Margaret et Alec sont de la bonne société rurale, celle qui doit tenir son rang, qui se soucie du qu'en-dira-t-on. Elspeth ne doit pas discuter avec des hommes mariés car ça ne se fait pas. Elle n'en croise pas de son âge ce qui ennuie Margaret qui aimerait lui trouver un beau parti. On sent que tout doucement Alec, si drôle et aimable, pourrait faire chavirer le petit cœur esseulé d'Elspeth.
Alec si facétieux, Margaret austère et pieuse si soucieuse des convenances, et Elspeth joyeuse et lumineuse, rayon de soleil dans cette vie sérieuse.
C'est une histoire belle et triste à la fois.

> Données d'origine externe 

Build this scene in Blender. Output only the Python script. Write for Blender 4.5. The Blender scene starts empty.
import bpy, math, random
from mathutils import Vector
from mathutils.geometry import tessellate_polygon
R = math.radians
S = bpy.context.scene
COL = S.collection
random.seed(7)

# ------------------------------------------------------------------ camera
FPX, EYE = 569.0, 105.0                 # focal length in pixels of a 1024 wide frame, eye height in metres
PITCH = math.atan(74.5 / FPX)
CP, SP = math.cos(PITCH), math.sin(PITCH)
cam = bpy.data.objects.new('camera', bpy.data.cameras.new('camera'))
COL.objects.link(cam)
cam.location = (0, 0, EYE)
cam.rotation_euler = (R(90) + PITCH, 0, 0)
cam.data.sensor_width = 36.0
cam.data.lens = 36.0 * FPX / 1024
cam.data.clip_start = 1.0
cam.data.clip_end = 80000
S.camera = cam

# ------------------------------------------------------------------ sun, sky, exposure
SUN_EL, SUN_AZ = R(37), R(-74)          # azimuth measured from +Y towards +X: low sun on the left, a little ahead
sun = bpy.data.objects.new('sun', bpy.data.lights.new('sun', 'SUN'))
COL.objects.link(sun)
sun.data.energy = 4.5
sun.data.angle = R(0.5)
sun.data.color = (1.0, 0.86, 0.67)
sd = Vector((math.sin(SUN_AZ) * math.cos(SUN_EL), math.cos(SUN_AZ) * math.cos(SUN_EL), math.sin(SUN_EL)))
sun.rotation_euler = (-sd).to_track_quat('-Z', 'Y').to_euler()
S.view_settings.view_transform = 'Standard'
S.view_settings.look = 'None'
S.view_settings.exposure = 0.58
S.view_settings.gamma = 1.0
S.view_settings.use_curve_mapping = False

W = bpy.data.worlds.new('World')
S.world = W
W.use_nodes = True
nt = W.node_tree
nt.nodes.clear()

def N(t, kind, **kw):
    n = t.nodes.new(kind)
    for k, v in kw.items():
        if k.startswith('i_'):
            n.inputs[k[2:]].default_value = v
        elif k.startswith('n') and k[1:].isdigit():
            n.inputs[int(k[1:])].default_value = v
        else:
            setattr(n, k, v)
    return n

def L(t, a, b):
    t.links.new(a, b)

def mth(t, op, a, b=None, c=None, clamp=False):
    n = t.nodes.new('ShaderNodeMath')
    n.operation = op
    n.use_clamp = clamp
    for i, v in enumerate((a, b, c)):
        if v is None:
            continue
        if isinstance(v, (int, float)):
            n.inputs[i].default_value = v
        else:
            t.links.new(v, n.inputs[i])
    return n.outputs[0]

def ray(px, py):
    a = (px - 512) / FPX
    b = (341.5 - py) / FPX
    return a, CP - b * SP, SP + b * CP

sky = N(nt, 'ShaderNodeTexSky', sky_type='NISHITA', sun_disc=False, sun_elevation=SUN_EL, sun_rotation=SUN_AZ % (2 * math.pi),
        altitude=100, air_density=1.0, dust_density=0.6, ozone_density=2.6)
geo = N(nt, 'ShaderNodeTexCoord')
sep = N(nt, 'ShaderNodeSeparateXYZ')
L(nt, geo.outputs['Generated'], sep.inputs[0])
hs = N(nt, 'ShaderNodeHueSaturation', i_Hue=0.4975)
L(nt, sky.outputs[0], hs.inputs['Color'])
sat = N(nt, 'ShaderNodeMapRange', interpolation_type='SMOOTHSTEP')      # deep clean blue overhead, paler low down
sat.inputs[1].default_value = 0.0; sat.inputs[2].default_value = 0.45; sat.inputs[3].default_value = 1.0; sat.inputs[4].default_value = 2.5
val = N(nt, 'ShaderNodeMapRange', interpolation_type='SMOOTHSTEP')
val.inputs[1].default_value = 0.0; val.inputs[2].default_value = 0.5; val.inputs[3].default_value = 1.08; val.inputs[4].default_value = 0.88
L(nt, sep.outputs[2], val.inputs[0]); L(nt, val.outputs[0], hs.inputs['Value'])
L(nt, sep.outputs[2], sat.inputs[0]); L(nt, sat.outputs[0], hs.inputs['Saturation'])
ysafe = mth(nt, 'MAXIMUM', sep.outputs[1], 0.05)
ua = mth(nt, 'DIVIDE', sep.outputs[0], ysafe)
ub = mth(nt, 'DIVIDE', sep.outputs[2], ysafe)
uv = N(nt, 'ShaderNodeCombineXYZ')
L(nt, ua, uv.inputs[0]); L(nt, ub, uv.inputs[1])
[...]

Belle comme l'amour naissant qui fait chanter le coeur, triste comme la trahison envers quelqu'un qu'on aime. Et c'est tellement bien raconté, tellement bien décrit qu'on ne se sent pas la force d'avoir un avis, d'émettre un jugement. Wallace Stegner décortique à merveille les sentiments terribles des deux sœurs, antagonistes et pourtant aussi puissants, chacune dans sa position inextricable. Il nous convie à la lente déliquescence de ce noyau familial, le couple à la dérive et l'amour sororal en plein naufrage, le tout avivé par le poison des non-dits. Tout est empreint d'une infinie tristesse. Et pourtant c'est absolument sublime.
J'aime l'écriture de Wallace Stegner, les descriptions qu'il fait des lieux, de la nature, de la faune, des saisons, des rapports humains, des ambiances et des sentiments. C'est tellement immersif et tellement juste. Il sait si bien raconter les rêves et les douleurs qui collent à la peau dans cette difficile traversée de la vie.
Un court roman, 148 pages, mais qui dit tellement !
Citations :
Page 18 : — Mais pourquoi bois-tu donc, Alec ?
Dans la voix à présent plaintive de Margaret bruissait l’écho de nombreuses scènes similaires.
— Pourquoi je ne bois pas, tu veux dire, corrigea-t-il, soudain sombre. À force de m’empêcher de me soûler de temps en temps, tu finiras bien par faire de moi une ivrogne.
Page 32 : Sur le chemin du retour, Elspeth garda le silence. Elle contemplait cet immense et pesant Norvégien, sa figure empreinte de gravité, ses yeux mélancoliques. Comment un tel Viking, une pareille force de la nature, pouvait-il renoncer à ce pays de cocagne et retourner vivre sur quelque côte rocheuse et désolée ? Était-ce typique ? Elle aussi, voudrait-elle rentrer un jour ?
Page 44 : Ils rirent tous deux, et Elspeth tourna le buste pour regarder le visage souriant et brûlé d’Alec, encadré de cheveux roux et bouclés, humides de sueur ; remarquant à peine consciemment son torse et ses épaules gonflés sous la chemise bleue trempée de transpiration, elle se dit qu’il était aussi beau et fort qu’amusant.
Page 103 : Elle attendait Alec, avec une sorte de besoin de savoir qu’il avait recommencé à boire, un désir irrépressible de le découvrir coupable de nouveaux forfaits envers elle et envers Dieu.